start Information shown

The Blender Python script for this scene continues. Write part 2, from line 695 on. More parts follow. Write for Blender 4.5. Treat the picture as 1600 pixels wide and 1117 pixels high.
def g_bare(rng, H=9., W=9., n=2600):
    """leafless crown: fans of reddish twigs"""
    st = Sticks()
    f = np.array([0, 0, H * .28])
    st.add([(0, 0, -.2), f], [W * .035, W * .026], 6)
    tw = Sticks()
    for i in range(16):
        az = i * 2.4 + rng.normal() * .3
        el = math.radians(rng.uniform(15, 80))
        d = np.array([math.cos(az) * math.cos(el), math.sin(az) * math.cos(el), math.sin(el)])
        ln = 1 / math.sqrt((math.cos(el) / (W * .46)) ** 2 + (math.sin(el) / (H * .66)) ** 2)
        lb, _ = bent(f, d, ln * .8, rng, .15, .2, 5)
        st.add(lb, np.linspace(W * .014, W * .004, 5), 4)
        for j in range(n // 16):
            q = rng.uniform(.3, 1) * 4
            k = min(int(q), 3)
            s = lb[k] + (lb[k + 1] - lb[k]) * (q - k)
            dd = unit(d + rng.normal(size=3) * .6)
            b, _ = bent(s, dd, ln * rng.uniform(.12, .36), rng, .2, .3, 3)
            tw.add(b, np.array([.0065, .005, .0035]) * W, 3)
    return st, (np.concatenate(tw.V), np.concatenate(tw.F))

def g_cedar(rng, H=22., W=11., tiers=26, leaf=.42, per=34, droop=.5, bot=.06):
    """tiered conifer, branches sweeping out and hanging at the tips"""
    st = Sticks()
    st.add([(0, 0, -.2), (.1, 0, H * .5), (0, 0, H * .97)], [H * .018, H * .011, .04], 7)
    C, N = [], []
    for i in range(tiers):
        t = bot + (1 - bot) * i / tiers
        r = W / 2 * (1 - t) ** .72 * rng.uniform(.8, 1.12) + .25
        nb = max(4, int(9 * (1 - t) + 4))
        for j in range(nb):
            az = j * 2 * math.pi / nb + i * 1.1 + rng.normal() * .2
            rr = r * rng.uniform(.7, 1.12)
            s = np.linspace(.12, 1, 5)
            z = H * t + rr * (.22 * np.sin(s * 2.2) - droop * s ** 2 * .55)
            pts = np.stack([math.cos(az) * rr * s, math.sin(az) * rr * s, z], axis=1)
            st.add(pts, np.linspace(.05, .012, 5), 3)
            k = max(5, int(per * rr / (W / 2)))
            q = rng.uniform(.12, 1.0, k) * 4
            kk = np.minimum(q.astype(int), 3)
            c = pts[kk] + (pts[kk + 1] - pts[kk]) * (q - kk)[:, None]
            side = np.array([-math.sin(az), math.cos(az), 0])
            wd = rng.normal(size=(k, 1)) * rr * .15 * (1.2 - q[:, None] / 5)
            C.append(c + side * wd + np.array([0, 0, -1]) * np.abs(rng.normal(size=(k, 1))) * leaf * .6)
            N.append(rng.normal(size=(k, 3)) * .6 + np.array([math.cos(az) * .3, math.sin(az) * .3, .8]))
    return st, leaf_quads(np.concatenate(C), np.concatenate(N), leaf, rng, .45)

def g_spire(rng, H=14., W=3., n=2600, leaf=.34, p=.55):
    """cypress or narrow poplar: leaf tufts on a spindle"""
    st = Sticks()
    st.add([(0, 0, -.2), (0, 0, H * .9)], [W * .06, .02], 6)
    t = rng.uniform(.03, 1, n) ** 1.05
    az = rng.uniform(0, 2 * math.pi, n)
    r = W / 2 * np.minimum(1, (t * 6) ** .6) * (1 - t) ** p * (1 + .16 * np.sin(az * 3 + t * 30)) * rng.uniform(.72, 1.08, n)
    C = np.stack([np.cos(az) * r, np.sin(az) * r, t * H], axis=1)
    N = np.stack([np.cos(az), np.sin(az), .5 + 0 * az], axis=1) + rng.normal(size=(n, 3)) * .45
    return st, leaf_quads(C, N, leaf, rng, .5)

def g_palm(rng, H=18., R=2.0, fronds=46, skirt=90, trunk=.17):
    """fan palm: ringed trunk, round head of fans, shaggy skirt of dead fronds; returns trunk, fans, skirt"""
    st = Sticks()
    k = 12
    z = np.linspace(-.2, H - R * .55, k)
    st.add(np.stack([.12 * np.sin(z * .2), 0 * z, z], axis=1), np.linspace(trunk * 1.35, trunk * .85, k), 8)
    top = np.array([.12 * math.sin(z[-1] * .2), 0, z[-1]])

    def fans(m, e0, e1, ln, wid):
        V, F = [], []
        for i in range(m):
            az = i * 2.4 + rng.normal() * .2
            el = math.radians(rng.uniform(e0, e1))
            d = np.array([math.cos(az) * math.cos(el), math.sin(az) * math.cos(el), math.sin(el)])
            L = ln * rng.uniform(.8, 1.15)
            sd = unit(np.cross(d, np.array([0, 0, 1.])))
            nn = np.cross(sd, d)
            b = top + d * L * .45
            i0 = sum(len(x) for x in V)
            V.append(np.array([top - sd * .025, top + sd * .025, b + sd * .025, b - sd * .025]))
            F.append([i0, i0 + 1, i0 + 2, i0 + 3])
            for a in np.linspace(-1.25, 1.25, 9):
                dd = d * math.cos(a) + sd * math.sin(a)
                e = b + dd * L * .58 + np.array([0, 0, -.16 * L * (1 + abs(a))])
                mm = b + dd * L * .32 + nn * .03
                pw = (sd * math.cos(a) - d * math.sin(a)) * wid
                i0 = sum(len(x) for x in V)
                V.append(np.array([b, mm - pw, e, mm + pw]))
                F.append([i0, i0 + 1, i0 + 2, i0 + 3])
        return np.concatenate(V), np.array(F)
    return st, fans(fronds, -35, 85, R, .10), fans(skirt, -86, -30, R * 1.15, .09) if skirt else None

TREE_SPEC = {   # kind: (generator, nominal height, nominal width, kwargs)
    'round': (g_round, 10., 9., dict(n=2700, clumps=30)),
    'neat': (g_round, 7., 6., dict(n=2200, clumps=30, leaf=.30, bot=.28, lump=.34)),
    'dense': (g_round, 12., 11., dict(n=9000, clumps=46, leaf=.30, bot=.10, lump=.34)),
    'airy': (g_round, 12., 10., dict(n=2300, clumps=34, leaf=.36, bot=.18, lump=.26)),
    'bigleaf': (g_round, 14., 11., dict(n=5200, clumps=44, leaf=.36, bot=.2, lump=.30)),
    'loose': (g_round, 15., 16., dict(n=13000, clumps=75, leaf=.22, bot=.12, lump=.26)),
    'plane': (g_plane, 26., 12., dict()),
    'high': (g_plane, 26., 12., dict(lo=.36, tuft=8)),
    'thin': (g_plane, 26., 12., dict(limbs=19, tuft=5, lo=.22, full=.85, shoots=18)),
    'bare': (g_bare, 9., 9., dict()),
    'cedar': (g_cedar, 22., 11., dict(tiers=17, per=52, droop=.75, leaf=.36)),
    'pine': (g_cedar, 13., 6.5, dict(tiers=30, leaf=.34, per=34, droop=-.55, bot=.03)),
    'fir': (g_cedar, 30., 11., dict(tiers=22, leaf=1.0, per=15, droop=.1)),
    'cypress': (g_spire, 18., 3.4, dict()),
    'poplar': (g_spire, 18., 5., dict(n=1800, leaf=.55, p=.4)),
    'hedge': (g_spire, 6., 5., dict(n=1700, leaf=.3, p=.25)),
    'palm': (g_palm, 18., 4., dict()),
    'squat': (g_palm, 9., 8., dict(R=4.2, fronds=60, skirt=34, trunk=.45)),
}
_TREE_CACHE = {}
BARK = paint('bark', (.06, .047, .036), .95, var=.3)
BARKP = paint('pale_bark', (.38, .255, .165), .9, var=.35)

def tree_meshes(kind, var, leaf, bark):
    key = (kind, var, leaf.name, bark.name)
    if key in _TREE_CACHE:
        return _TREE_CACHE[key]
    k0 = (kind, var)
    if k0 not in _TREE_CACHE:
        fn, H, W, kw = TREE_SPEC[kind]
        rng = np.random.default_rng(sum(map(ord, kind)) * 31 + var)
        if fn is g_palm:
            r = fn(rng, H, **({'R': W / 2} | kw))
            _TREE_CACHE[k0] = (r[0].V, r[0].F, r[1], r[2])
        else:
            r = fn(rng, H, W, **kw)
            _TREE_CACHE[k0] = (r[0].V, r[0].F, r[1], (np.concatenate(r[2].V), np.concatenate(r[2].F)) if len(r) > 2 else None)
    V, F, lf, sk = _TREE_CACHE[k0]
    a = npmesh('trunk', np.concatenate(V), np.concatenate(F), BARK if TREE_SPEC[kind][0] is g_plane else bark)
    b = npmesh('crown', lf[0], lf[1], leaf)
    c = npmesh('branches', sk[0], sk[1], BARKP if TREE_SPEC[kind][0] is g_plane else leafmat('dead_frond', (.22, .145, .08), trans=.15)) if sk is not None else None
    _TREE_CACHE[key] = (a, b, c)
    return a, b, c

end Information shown

Return exactly the leading lines of the listing, stopping after the line in which "return st, (np.concatenate(tw.V), np.concatenate(tw.F))" occurs.

Output below:
The Blender Python script for this scene continues. Write part 2, from line 695 on. More parts follow. Write for Blender 4.5. Treat the picture as 1600 pixels wide and 1117 pixels high.
def g_bare(rng, H=9., W=9., n=2600):
    """leafless crown: fans of reddish twigs"""
    st = Sticks()
    f = np.array([0, 0, H * .28])
    st.add([(0, 0, -.2), f], [W * .035, W * .026], 6)
    tw = Sticks()
    for i in range(16):
        az = i * 2.4 + rng.normal() * .3
        el = math.radians(rng.uniform(15, 80))
        d = np.array([math.cos(az) * math.cos(el), math.sin(az) * math.cos(el), math.sin(el)])
        ln = 1 / math.sqrt((math.cos(el) / (W * .46)) ** 2 + (math.sin(el) / (H * .66)) ** 2)
        lb, _ = bent(f, d, ln * .8, rng, .15, .2, 5)
        st.add(lb, np.linspace(W * .014, W * .004, 5), 4)
        for j in range(n // 16):
            q = rng.uniform(.3, 1) * 4
            k = min(int(q), 3)
            s = lb[k] + (lb[k + 1] - lb[k]) * (q - k)
            dd = unit(d + rng.normal(size=3) * .6)
            b, _ = bent(s, dd, ln * rng.uniform(.12, .36), rng, .2, .3, 3)
            tw.add(b, np.array([.0065, .005, .0035]) * W, 3)
    return st, (np.concatenate(tw.V), np.concatenate(tw.F))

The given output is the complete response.